Snow-tinged mountains greet anglers headed upriver to start the day on Chile’s River of Dreams (photo: Earl Harper).
And there might not be a lesser-employed, yet wonderfully under-utilized, method for stalking big browns and rainbows than slinking along the banks of an impossibly clear lake in a cata-raft. This is sight-casting at its finest, and, for some reason, these normally cautious fish tend to be much more investigative when the light gets a bit lower and the beech trees lining the lakes start to turn orange and red under the autumn sun, seemingly before your very eyes. Putting a fat Gurgler or a foam hopper pattern on a 10-foot collision course with these massive fish is a great way to watch it all happen. Sometimes, all it takes is a little twitch to convince Chile’s lake-swimming trout to blast from the water and attack a fly.
And, as fat and happy as that brown on the Collon Cura was, these lake-dwelling trout are just as impressive, and, dare I say, perhaps a bit bigger around. Featuring heavy shoulders and massive heads that match their long, bulbous bodies after a summer spent on the prowl, these lake fish are battlers.

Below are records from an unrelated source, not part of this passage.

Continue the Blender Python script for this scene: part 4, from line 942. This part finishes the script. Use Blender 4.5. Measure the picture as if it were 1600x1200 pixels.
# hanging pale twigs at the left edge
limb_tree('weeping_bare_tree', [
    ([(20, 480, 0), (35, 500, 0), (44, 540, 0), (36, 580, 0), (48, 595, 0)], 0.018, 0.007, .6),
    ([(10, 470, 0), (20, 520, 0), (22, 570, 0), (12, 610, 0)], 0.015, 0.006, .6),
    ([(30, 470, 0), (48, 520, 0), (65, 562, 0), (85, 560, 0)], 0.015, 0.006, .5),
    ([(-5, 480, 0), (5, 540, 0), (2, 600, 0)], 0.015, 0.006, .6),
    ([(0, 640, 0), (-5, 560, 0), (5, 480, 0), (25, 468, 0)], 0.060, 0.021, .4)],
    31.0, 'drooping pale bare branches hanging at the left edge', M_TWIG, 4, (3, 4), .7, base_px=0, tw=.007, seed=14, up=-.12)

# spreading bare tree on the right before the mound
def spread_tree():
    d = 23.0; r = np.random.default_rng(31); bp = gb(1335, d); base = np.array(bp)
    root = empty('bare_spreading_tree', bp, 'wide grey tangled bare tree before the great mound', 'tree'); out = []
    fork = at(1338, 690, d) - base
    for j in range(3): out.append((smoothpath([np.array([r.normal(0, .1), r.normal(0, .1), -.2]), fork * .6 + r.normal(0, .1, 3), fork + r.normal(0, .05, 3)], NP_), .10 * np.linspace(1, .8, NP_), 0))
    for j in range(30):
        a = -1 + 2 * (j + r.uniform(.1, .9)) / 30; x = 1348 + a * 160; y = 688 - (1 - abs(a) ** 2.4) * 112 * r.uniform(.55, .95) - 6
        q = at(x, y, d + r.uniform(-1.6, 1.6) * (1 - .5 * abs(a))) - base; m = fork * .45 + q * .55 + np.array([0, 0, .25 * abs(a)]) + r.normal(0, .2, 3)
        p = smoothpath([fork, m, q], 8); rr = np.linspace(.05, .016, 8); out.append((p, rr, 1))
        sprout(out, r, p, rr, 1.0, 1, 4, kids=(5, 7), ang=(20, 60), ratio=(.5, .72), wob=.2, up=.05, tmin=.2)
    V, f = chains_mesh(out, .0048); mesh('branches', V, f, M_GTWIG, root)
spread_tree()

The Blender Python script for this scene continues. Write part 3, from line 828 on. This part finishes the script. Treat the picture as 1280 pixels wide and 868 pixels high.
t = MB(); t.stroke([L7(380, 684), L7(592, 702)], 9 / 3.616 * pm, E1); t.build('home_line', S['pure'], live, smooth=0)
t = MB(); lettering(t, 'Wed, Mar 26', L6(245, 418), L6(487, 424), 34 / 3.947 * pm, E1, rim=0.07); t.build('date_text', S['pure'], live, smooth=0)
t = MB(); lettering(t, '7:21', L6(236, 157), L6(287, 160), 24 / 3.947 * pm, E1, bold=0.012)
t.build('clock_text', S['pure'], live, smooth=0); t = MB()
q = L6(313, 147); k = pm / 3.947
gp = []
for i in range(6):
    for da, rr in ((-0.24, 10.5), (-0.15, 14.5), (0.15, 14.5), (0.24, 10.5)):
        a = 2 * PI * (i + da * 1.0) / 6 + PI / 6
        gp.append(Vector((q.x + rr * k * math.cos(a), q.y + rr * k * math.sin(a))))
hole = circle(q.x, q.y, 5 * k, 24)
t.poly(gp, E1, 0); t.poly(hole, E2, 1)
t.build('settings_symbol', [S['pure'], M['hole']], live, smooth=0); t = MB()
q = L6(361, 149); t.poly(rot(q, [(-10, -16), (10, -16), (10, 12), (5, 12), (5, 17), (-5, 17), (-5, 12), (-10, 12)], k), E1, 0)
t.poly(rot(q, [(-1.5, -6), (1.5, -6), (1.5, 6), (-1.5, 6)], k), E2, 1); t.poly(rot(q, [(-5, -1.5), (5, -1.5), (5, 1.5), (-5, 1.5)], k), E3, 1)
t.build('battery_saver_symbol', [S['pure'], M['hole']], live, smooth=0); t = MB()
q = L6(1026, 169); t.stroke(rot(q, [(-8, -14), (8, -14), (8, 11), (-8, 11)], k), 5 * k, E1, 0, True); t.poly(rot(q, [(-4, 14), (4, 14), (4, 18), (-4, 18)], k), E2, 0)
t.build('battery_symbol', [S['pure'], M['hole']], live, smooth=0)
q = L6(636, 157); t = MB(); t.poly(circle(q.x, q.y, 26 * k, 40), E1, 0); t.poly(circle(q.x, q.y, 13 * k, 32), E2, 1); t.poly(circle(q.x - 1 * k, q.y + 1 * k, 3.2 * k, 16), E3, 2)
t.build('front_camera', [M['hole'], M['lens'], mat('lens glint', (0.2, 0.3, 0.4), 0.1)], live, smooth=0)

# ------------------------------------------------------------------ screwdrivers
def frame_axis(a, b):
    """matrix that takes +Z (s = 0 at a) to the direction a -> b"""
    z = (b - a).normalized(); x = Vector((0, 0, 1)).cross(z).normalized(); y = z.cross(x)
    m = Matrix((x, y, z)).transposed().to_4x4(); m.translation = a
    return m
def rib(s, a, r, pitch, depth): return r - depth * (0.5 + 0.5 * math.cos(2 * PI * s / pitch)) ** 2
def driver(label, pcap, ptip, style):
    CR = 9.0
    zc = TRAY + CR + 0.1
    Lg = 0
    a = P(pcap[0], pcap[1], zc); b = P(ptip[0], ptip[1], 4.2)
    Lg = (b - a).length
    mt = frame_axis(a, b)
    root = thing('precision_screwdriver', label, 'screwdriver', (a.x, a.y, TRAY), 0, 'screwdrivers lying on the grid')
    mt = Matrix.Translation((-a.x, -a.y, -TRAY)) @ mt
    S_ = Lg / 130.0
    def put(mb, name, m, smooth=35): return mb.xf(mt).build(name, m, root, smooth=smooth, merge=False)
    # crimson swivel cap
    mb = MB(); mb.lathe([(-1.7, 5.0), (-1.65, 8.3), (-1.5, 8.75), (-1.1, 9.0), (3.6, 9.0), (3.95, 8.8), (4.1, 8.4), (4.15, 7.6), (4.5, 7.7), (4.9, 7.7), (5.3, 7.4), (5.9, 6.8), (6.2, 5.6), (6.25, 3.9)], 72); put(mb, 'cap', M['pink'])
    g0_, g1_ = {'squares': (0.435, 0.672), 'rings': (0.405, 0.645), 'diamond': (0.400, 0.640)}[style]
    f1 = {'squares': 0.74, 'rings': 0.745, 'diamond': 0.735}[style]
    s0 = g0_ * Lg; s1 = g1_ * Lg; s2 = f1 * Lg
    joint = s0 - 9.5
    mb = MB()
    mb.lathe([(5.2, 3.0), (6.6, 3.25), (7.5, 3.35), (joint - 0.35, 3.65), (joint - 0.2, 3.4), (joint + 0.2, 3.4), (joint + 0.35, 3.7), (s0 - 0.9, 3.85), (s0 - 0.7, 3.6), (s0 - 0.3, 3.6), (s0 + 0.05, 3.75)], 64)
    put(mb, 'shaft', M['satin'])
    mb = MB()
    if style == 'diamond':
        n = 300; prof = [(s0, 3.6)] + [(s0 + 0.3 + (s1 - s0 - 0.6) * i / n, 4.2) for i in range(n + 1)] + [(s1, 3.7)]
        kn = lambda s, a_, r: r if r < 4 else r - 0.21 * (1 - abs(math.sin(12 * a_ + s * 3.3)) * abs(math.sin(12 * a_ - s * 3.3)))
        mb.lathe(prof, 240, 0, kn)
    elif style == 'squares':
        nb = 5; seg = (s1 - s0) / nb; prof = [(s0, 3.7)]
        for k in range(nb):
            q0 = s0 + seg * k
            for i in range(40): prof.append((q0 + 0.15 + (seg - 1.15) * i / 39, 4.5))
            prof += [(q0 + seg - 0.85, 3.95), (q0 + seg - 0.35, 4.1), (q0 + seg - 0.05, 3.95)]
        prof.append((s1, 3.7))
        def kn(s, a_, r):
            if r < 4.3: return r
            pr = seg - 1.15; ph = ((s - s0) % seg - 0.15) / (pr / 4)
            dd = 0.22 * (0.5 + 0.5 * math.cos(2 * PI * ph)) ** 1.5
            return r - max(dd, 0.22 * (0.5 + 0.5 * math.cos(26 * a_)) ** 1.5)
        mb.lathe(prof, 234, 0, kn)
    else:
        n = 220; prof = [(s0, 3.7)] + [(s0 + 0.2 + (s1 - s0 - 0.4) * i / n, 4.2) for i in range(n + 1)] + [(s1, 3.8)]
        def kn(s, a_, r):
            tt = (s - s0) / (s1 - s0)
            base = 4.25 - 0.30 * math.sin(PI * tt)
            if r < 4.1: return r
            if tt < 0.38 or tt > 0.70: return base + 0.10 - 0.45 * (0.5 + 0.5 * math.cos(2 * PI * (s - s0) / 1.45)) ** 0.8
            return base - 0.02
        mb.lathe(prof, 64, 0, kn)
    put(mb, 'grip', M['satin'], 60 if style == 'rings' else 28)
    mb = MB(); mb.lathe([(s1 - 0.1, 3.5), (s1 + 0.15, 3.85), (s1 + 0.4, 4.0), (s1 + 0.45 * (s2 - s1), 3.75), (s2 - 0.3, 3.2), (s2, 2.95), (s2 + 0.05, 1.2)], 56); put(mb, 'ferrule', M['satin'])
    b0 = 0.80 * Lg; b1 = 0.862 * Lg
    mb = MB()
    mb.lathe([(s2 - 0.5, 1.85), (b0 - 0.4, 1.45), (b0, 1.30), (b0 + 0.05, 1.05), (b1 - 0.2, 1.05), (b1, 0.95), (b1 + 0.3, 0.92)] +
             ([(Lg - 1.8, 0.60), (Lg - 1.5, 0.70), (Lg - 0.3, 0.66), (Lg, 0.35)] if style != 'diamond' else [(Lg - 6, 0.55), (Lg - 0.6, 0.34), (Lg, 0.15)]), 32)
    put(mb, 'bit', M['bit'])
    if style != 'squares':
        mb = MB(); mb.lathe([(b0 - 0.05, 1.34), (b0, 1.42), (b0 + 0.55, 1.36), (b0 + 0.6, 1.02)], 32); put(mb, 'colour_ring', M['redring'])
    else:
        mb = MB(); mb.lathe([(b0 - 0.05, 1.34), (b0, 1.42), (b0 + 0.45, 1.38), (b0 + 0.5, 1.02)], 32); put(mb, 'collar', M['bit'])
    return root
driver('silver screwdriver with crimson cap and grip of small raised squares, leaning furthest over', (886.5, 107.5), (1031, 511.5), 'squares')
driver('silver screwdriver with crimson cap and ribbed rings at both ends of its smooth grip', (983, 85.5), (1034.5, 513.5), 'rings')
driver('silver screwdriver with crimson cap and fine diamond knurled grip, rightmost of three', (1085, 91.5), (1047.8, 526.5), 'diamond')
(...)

From the scabland rivers of Argentina to the impassable rainforest rivers of Chile, fall in Patagonia is a magical time. And, as I prepare to spend two weeks in March chasing Patagonia’s wild trout in just a couple of months, I can honestly say, without remorse or regret, that I’m eagerly anticipating the arrival of fall, even if it’s a continent away.
So don’t believe me the next time my seasonal affective disorder kicks in and I tell you that I hate fall. It’s a bald-faced lie. I love fall.
And I especially love fall in Patagonia.